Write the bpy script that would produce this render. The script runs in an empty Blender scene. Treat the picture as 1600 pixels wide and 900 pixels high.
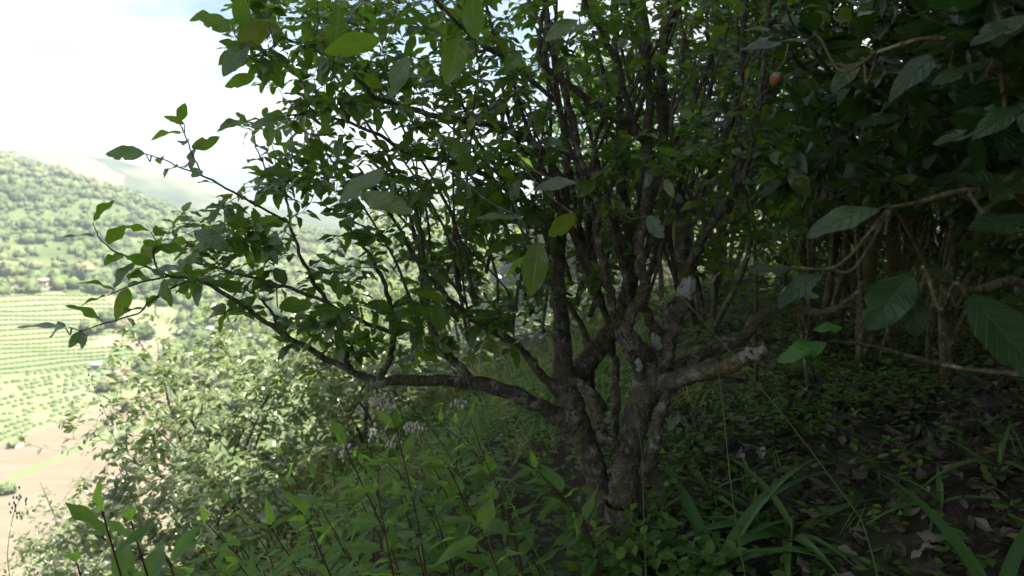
import bpy, math, random
import numpy as np
from mathutils import Vector, Matrix, Quaternion, noise as mnoise

# ------------------------------------------------------------------ camera, sky, sun, exposure
SC = bpy.context.scene
COL = SC.collection
random.seed(7)
rng = np.random.default_rng(11)

CAM_Z = 1.45
PITCH = math.radians(8.0)
FPX = 1600 * 24.0 / 36.0
cam_data = bpy.data.cameras.new("camera")
cam = bpy.data.objects.new("camera", cam_data)
COL.objects.link(cam)
cam.location = (0, 0, CAM_Z)
cam.rotation_euler = (math.pi / 2 - PITCH, 0, 0)
cam_data.lens = 24.0
cam_data.sensor_width = 36.0
cam_data.clip_start = 0.05
cam_data.clip_end = 20000
cam_data.dof.use_dof = True
cam_data.dof.focus_distance = 2.1
cam_data.dof.aperture_fstop = 3.2
SC.camera = cam

SUN_H = math.atan2(1.0, -0.22)          # azimuth from +Y towards +X
SUN_EL = math.radians(58)
SUN_DIR = Vector((math.sin(SUN_H) * math.cos(SUN_EL), math.cos(SUN_H) * math.cos(SUN_EL), math.sin(SUN_EL)))
world = bpy.data.worlds.new("World")
SC.world = world
world.use_nodes = True
wt = world.node_tree
wt.nodes.clear()
w_out = wt.nodes.new("ShaderNodeOutputWorld")
w_bg = wt.nodes.new("ShaderNodeBackground")
w_sky = wt.nodes.new("ShaderNodeTexSky")
w_sky.sky_type = 'NISHITA'
w_sky.sun_disc = False
w_sky.sun_elevation = SUN_EL
w_sky.sun_rotation = SUN_H
w_sky.altitude = 1200
w_sky.dust_density = 0.6
w_sky.air_density = 1.3
w_sky.ozone_density = 2.5
w_bg.inputs["Strength"].default_value = 0.05
w_tc = wt.nodes.new("ShaderNodeTexCoord")
w_map = wt.nodes.new("ShaderNodeMapping")
w_map.inputs["Scale"].default_value = (1.6, 1.6, 5.0)
w_map.inputs["Location"].default_value = (0.35, 0.2, 0.55)
w_noise = wt.nodes.new("ShaderNodeTexNoise")
w_noise.inputs["Scale"].default_value = 1.5
w_noise.inputs["Detail"].default_value = 7
w_noise.inputs["Roughness"].default_value = 0.55
w_ramp = wt.nodes.new("ShaderNodeValToRGB")
w_ramp.color_ramp.elements[0].position = 0.40
w_ramp.color_ramp.elements[1].position = 0.56
w_mix = wt.nodes.new("ShaderNodeMix")
w_mix.data_type = 'RGBA'
w_mix.inputs[7].default_value = (3.7, 3.75, 3.85, 1)     # sunlit cloud
wt.links.new(w_tc.outputs["Generated"], w_map.inputs["Vector"])
wt.links.new(w_map.outputs["Vector"], w_noise.inputs["Vector"])
wt.links.new(w_noise.outputs["Fac"], w_ramp.inputs["Fac"])
wt.links.new(w_ramp.outputs["Color"], w_mix.inputs[0])
w_hsv = wt.nodes.new("ShaderNodeHueSaturation")          # clear gaps between the clouds are darker and bluer
w_hsv.inputs["Value"].default_value = 0.6
w_hsv.inputs["Saturation"].default_value = 0.95
wt.links.new(w_sky.outputs["Color"], w_hsv.inputs["Color"])
wt.links.new(w_hsv.outputs["Color"], w_mix.inputs[6])
wt.links.new(w_mix.outputs[2], w_bg.inputs["Color"])
wt.links.new(w_bg.outputs["Background"], w_out.inputs["Surface"])

sun_data = bpy.data.lights.new("sun", 'SUN')
sun_data.energy = 3.8
sun_data.angle = math.radians(0.5)
sun_data.color = (1.0, 0.95, 0.86)
sun = bpy.data.objects.new("sun", sun_data)
COL.objects.link(sun)
sun.location = SUN_DIR * 50
sun.rotation_euler = SUN_DIR.to_track_quat('Z', 'Y').to_euler()

vs = SC.view_settings
vs.view_transform = 'Standard'
vs.look = 'None'
vs.gamma = 1.0
vs.use_curve_mapping = False
vs.exposure = 2.75

SC.render.engine = 'CYCLES'
cy = SC.cycles
cy.use_denoising = True
cy.max_bounces = 5
cy.diffuse_bounces = 3
cy.glossy_bounces = 2
cy.transmission_bounces = 4
cy.volume_bounces = 0
cy.transparent_max_bounces = 8
cy.caustics_reflective = False
cy.caustics_refractive = False
cy.use_adaptive_sampling = True
cy.adaptive_threshold = 0.025

# ------------------------------------------------------------------ helpers
CP, SP = math.cos(PITCH), math.sin(PITCH)


def ray(px, py):
    u = (px - 800) / FPX
    v = -(py - 450) / FPX
    return np.array((u, CP + v * SP, v * CP - SP))


def P(px, py, d):
    """point that stands d metres (view depth) in front of the camera"""
    return ray(px, py) * d + np.array((0, 0, CAM_Z))


def to_px(p):
    x, y, z = p[..., 0], p[..., 1], p[..., 2] - CAM_Z
    d = y * CP - z * SP
    return 800 + FPX * x / d, 450 - FPX * (y * SP + z * CP) / d, d


def nrm(v):
    return v / (np.linalg.norm(v, axis=-1, keepdims=True) + 1e-9)


def link(o, parent=None):
    COL.objects.link(o)
    if parent is not None:
        o.parent = parent
    return o


def tag(o, label=None, cat=None, group=None, kind=None):
    if label: o["label"] = label
    if cat: o["category"] = cat
    if group: o["group"] = group
    if kind: o["kind"] = kind
    return o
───
_Exercise description_
Leave out all pictures, then copy the remaining material exactly.

_Solution to the problem_
Write the bpy script that would produce this render. The script runs in an empty Blender scene. Treat the picture as 1600 pixels wide and 900 pixels high.
import bpy, math, random
import numpy as np
from mathutils import Vector, Matrix, Quaternion, noise as mnoise

# ------------------------------------------------------------------ camera, sky, sun, exposure
SC = bpy.context.scene
COL = SC.collection
random.seed(7)
rng = np.random.default_rng(11)

CAM_Z = 1.45
PITCH = math.radians(8.0)
FPX = 1600 * 24.0 / 36.0
cam_data = bpy.data.cameras.new("camera")
cam = bpy.data.objects.new("camera", cam_data)
COL.objects.link(cam)
cam.location = (0, 0, CAM_Z)
cam.rotation_euler = (math.pi / 2 - PITCH, 0, 0)
cam_data.lens = 24.0
cam_data.sensor_width = 36.0
cam_data.clip_start = 0.05
cam_data.clip_end = 20000
cam_data.dof.use_dof = True
cam_data.dof.focus_distance = 2.1
cam_data.dof.aperture_fstop = 3.2
SC.camera = cam

SUN_H = math.atan2(1.0, -0.22)          # azimuth from +Y towards +X
SUN_EL = math.radians(58)
SUN_DIR = Vector((math.sin(SUN_H) * math.cos(SUN_EL), math.cos(SUN_H) * math.cos(SUN_EL), math.sin(SUN_EL)))
world = bpy.data.worlds.new("World")
SC.world = world
world.use_nodes = True
wt = world.node_tree
wt.nodes.clear()
w_out = wt.nodes.new("ShaderNodeOutputWorld")
w_bg = wt.nodes.new("ShaderNodeBackground")
w_sky = wt.nodes.new("ShaderNodeTexSky")
w_sky.sky_type = 'NISHITA'
w_sky.sun_disc = False
w_sky.sun_elevation = SUN_EL
w_sky.sun_rotation = SUN_H
w_sky.altitude = 1200
w_sky.dust_density = 0.6
w_sky.air_density = 1.3
w_sky.ozone_density = 2.5
w_bg.inputs["Strength"].default_value = 0.05
w_tc = wt.nodes.new("ShaderNodeTexCoord")
w_map = wt.nodes.new("ShaderNodeMapping")
w_map.inputs["Scale"].default_value = (1.6, 1.6, 5.0)
w_map.inputs["Location"].default_value = (0.35, 0.2, 0.55)
w_noise = wt.nodes.new("ShaderNodeTexNoise")
w_noise.inputs["Scale"].default_value = 1.5
w_noise.inputs["Detail"].default_value = 7
w_noise.inputs["Roughness"].default_value = 0.55
w_ramp = wt.nodes.new("ShaderNodeValToRGB")
w_ramp.color_ramp.elements[0].position = 0.40
w_ramp.color_ramp.elements[1].position = 0.56
w_mix = wt.nodes.new("ShaderNodeMix")
w_mix.data_type = 'RGBA'
w_mix.inputs[7].default_value = (3.7, 3.75, 3.85, 1)     # sunlit cloud
wt.links.new(w_tc.outputs["Generated"], w_map.inputs["Vector"])
wt.links.new(w_map.outputs["Vector"], w_noise.inputs["Vector"])
wt.links.new(w_noise.outputs["Fac"], w_ramp.inputs["Fac"])
wt.links.new(w_ramp.outputs["Color"], w_mix.inputs[0])
w_hsv = wt.nodes.new("ShaderNodeHueSaturation")          # clear gaps between the clouds are darker and bluer
w_hsv.inputs["Value"].default_value = 0.6
w_hsv.inputs["Saturation"].default_value = 0.95
wt.links.new(w_sky.outputs["Color"], w_hsv.inputs["Color"])
wt.links.new(w_hsv.outputs["Color"], w_mix.inputs[6])
wt.links.new(w_mix.outputs[2], w_bg.inputs["Color"])
wt.links.new(w_bg.outputs["Background"], w_out.inputs["Surface"])

sun_data = bpy.data.lights.new("sun", 'SUN')
sun_data.energy = 3.8
sun_data.angle = math.radians(0.5)
sun_data.color = (1.0, 0.95, 0.86)
sun = bpy.data.objects.new("sun", sun_data)
COL.objects.link(sun)
sun.location = SUN_DIR * 50
sun.rotation_euler = SUN_DIR.to_track_quat('Z', 'Y').to_euler()

vs = SC.view_settings
vs.view_transform = 'Standard'
vs.look = 'None'
vs.gamma = 1.0
vs.use_curve_mapping = False
vs.exposure = 2.75

SC.render.engine = 'CYCLES'
cy = SC.cycles
cy.use_denoising = True
cy.max_bounces = 5
cy.diffuse_bounces = 3
cy.glossy_bounces = 2
cy.transmission_bounces = 4
cy.volume_bounces = 0
cy.transparent_max_bounces = 8
cy.caustics_reflective = False
cy.caustics_refractive = False
cy.use_adaptive_sampling = True
cy.adaptive_threshold = 0.025

# ------------------------------------------------------------------ helpers
CP, SP = math.cos(PITCH), math.sin(PITCH)


def ray(px, py):
    u = (px - 800) / FPX
    v = -(py - 450) / FPX
    return np.array((u, CP + v * SP, v * CP - SP))


def P(px, py, d):
    """point that stands d metres (view depth) in front of the camera"""
    return ray(px, py) * d + np.array((0, 0, CAM_Z))


def to_px(p):
    x, y, z = p[..., 0], p[..., 1], p[..., 2] - CAM_Z
    d = y * CP - z * SP
    return 800 + FPX * x / d, 450 - FPX * (y * SP + z * CP) / d, d


def nrm(v):
    return v / (np.linalg.norm(v, axis=-1, keepdims=True) + 1e-9)


def link(o, parent=None):
    COL.objects.link(o)
    if parent is not None:
        o.parent = parent
    return o


def tag(o, label=None, cat=None, group=None, kind=None):
    if label: o["label"] = label
    if cat: o["category"] = cat
    if group: o["group"] = group
    if kind: o["kind"] = kind
    return o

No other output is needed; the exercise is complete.